In sostanza, secondo gli inquirenti la divisione italiana di Apple non è altro che una società di facciata, accreditata come semplice consulente di Apple sales International e a cui vengono riconosciuti solo i ricavi necessari per sostenere i costi di struttura. Mentre gli utili finiscono in Irlanda, dove grazie a un accordo con il governo Apple ha pagato per anni aliquote prossime allo zero. L’intesa economica appena raggiunta tra il Fisco e la compagnia fondata da Steve Jobs naturalmente non avrà tuttavia effetti sul processo penale, che continuerà a seguire il proprio corso.

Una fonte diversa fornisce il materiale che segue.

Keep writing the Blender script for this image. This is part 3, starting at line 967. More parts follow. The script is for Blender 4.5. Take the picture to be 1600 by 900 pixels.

“L’emorragia finanziaria legata all’evasione e all’elusione fiscale delle multinazionali del web ha raggiunto livelli altissimi e le OTT, seppur risultando ancora casi isolati, hanno iniziato a capire che le tasse si devono pagare e lo si deve fare nei Paesi in cui fanno profitti”. Questo il commento a Radio Radicale di Francesco Boccia, presidente della commissione Bilancio della Camera e padre della cosiddetta ‘web tax’ secondo il quale “è tempo di fare un discorso più serio e completo sull’intelaiatura fiscale al tempo dell’economia digitale, affrontando il tema dello spostamento della tassazione dalle imposte dirette a quelle indirette”.

Nel frattempo c’è chi ha già pensato a come destinare i soldi che il Fisco incasserà da Apple: “Chiediamo al governo che vengano interamente e immediatamente reinvestiti per potenziare la banda larga, in particolare al sud – dichiara il segretario nazionale dell’Italia dei Valori Ignazio Messina – La priorità è reimpiegare questa ingente somma per garantire a cittadini, enti pubblici e imprese migliori infrastrutture digitali, fondamentali per lo sviluppo economico delle aree più in difficoltà”.

Eppure, Apple non è la prima multinazionale a finire nel mirino dei magistrati milanesi per questo fenomeno del doppio binario fiscale. Da tempo l’Agenzia delle Entrate è in trattativa anche con Google, alla quale la procura di Milano contesta una evasione da circa un miliardi di euro. Probabile che anche in questo caso, a prescindere dall’esito delle indagini e dai possibili rinvii a giudizio, la controversia fiscale si chiuda con un accordo.